Tobias, a F-15E will accelerate going straight up - so I know some have a >1G accel. (Course, that's slick....) Further materials advancements should make more capable engines.
With some further thought, here is my take on grav-drive. Grav generators generate a point (fairly closeby - though being able to project it would give all kinds of cool "weapons" - one of which might be a tractor beam) which can cause a + or - grav gradient (pushing or pulling the einsteinian rubber sheet). If you allow it within .25m of the aft of the ship, it will be calibrated to push at 1g (given a 1g drive!) at .25m. This means it will be 1/16g at 1m (inside the ship). Yes, the front of the ship doesn't experience the actual grav gradient (the nose of a scout gets .00005g), but it gets pushed by the fact it's connected to the stern of the ship. I would actually put it inside the ship to prevent any problems with external interactions. This also makes it easier to use it for vectoring.

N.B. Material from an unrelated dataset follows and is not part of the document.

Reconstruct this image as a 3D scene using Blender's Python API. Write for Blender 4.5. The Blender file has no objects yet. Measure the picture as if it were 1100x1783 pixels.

The real problem with this scenario is gravity is omnidirectional (in einsteinian rubber sheet land). This means problems like putting the g-gradient point inside the ship pushes the back end opposite your intended direction, or your grav plates (in the flooring) pulling up all the wiring underneath them. So, you go one more step and allow for a directional field to be created. This means your floorplates only generate a field that goes up through the floor and the drive only pushes one direction at a time.
An inertial compensator would have to create some kind of field that would remove the ship from the universe in which the drive (of whatever type) is operating. If you accept that, then the drive has to actually go outside the field in order to push the ship without pushing everything inside it.
As far as the range of your floor grav plates? If your projector is (for S&G) .15m "thick", the floor plate is another .05m and you desire 1g at the floor interface, at 1m => .04g, and at 2m => .01g. So, you could actually carry things rather easily since there would be moon gravity or less above your knees. Of course, someone could hurt themselves lifting something planetside if they were really use to doing it shipboard.... (I see safety posters galore on the bulkheads of ships that land planetside - "Lift with your knees!"